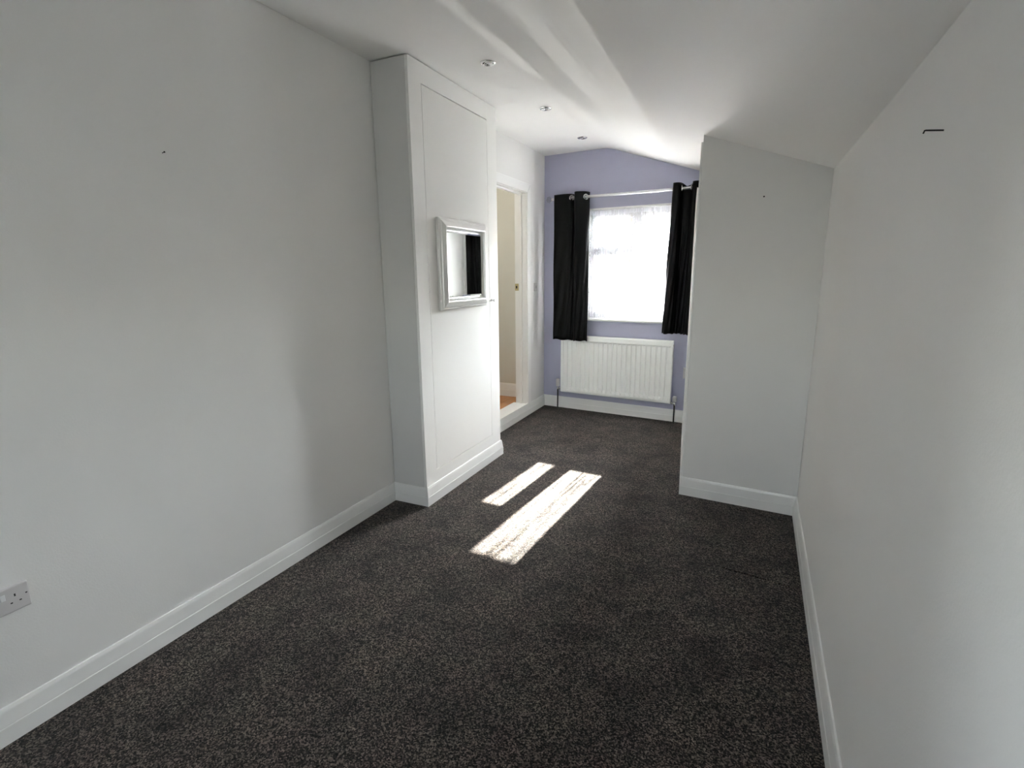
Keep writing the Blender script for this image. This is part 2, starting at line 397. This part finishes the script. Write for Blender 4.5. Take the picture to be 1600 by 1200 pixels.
for i, nme in enumerate(names):
    a, b = Vector(path[i]), Vector(path[i + 1]); n = nrm(a, b)
    def mit(p, m2):
        if m2 is None: return n
        s = n + m2; return s / (s.dot(n))
    ma = mit(a, nrm(path[i - 1], path[i]) if i else None); mbb = mit(b, nrm(path[i + 1], path[i + 2]) if i + 2 < len(path) else None)
    if nme == 'baseboard_bay_right': ma = n
    if nme == 'baseboard_far': mbb = n
    r0 = [(a.x + ma.x * t, a.y + ma.y * t, z + .0005) for t, z in PR]; r1 = [(b.x + mbb.x * t, b.y + mbb.y * t, z + .0005) for t, z in PR]
    struct(MB().loft([r0, r1]).build(nme, M['trim']))

# ------------------------------------------------------------------ doorway
o = MB().box(XF - .125, XF + .002, D1 - .004, D1 + .02, DS, DT + .02).box(XF - .125, XF + .002, D0 - .02, D0 + .004, DS, DT + .02).box(XF - .125, XF + .002, D0, D1, DT - .004, DT + .02)
door = struct(o.build('door_1', M['trim'], loc=(XF, D0, DS)), 'open doorway with white lining and architrave')
AW = .080
def arch(y0, y1, z0, z1, miter=None):
    mb = MB(); mb.box(XF, XF + .016, y0, y1, z0, z1); return mb
MB().prism([(D1, .1253), (D1 + AW, .1253), (D1 + AW, DT + .085), (D1, DT)], XF, XF + .016, ax=0).build('architrave', M['trim'], door, bevel=.004)
MB().prism([(D0, .1253), (D0 - AW, .1253), (D0 - AW, DT + .085), (D0, DT)], XF, XF + .016, ax=0).build('architrave', M['trim'], door, bevel=.004)
MB().prism([(D0, DT), (D1, DT), (D1 + AW, DT + .085), (D0 - AW, DT + .085)], XF, XF + .016, ax=0).build('architrave', M['trim'], door, bevel=.004)
mb = MB().box(XF - .075, XF - .045, D1 - .018, D1 - .004, DS + .013, DT - .004).box(XF - .075, XF - .045, D0 + .004, D0 + .018, DS + .013, DT - .004).box(XF - .075, XF - .045, D0, D1, DT - .018, DT - .004)
mb.build('door_stop', M['trim'], door, bevel=.002)
MB().box(XF - .155, XF - .001, D0 - .0, D1, DS, DS + .013).box(XF - .001, XF + .020, D0 - AW, D1 + .0, .1253, .1345).build('threshold', M['trim'], door, bevel=.003)
kp = MB().box(XF - .125, XF - .085, D1 - .0065, D1 - .004, 1.318, 1.388).build('latch_keep', M['brass'], door)
MB().box(XF - .115, XF - .100, D1 - .0075, D1 - .0062, 1.340, 1.366).build('slot', M['dark'], kp)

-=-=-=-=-

→ Task to carry out: Omit the pictures, then quote the rest of the material above exactly.

→ The reply:
Keep writing the Blender script for this image. This is part 2, starting at line 397. This part finishes the script. Write for Blender 4.5. Take the picture to be 1600 by 1200 pixels.
for i, nme in enumerate(names):
    a, b = Vector(path[i]), Vector(path[i + 1]); n = nrm(a, b)
    def mit(p, m2):
        if m2 is None: return n
        s = n + m2; return s / (s.dot(n))
    ma = mit(a, nrm(path[i - 1], path[i]) if i else None); mbb = mit(b, nrm(path[i + 1], path[i + 2]) if i + 2 < len(path) else None)
    if nme == 'baseboard_bay_right': ma = n
    if nme == 'baseboard_far': mbb = n
    r0 = [(a.x + ma.x * t, a.y + ma.y * t, z + .0005) for t, z in PR]; r1 = [(b.x + mbb.x * t, b.y + mbb.y * t, z + .0005) for t, z in PR]
    struct(MB().loft([r0, r1]).build(nme, M['trim']))

# ------------------------------------------------------------------ doorway
o = MB().box(XF - .125, XF + .002, D1 - .004, D1 + .02, DS, DT + .02).box(XF - .125, XF + .002, D0 - .02, D0 + .004, DS, DT + .02).box(XF - .125, XF + .002, D0, D1, DT - .004, DT + .02)
door = struct(o.build('door_1', M['trim'], loc=(XF, D0, DS)), 'open doorway with white lining and architrave')
AW = .080
def arch(y0, y1, z0, z1, miter=None):
    mb = MB(); mb.box(XF, XF + .016, y0, y1, z0, z1); return mb
MB().prism([(D1, .1253), (D1 + AW, .1253), (D1 + AW, DT + .085), (D1, DT)], XF, XF + .016, ax=0).build('architrave', M['trim'], door, bevel=.004)
MB().prism([(D0, .1253), (D0 - AW, .1253), (D0 - AW, DT + .085), (D0, DT)], XF, XF + .016, ax=0).build('architrave', M['trim'], door, bevel=.004)
MB().prism([(D0, DT), (D1, DT), (D1 + AW, DT + .085), (D0 - AW, DT + .085)], XF, XF + .016, ax=0).build('architrave', M['trim'], door, bevel=.004)
mb = MB().box(XF - .075, XF - .045, D1 - .018, D1 - .004, DS + .013, DT - .004).box(XF - .075, XF - .045, D0 + .004, D0 + .018, DS + .013, DT - .004).box(XF - .075, XF - .045, D0, D1, DT - .018, DT - .004)
mb.build('door_stop', M['trim'], door, bevel=.002)
MB().box(XF - .155, XF - .001, D0 - .0, D1, DS, DS + .013).box(XF - .001, XF + .020, D0 - AW, D1 + .0, .1253, .1345).build('threshold', M['trim'], door, bevel=.003)
kp = MB().box(XF - .125, XF - .085, D1 - .0065, D1 - .004, 1.318, 1.388).build('latch_keep', M['brass'], door)
MB().box(XF - .115, XF - .100, D1 - .0075, D1 - .0062, 1.340, 1.366).build('slot', M['dark'], kp)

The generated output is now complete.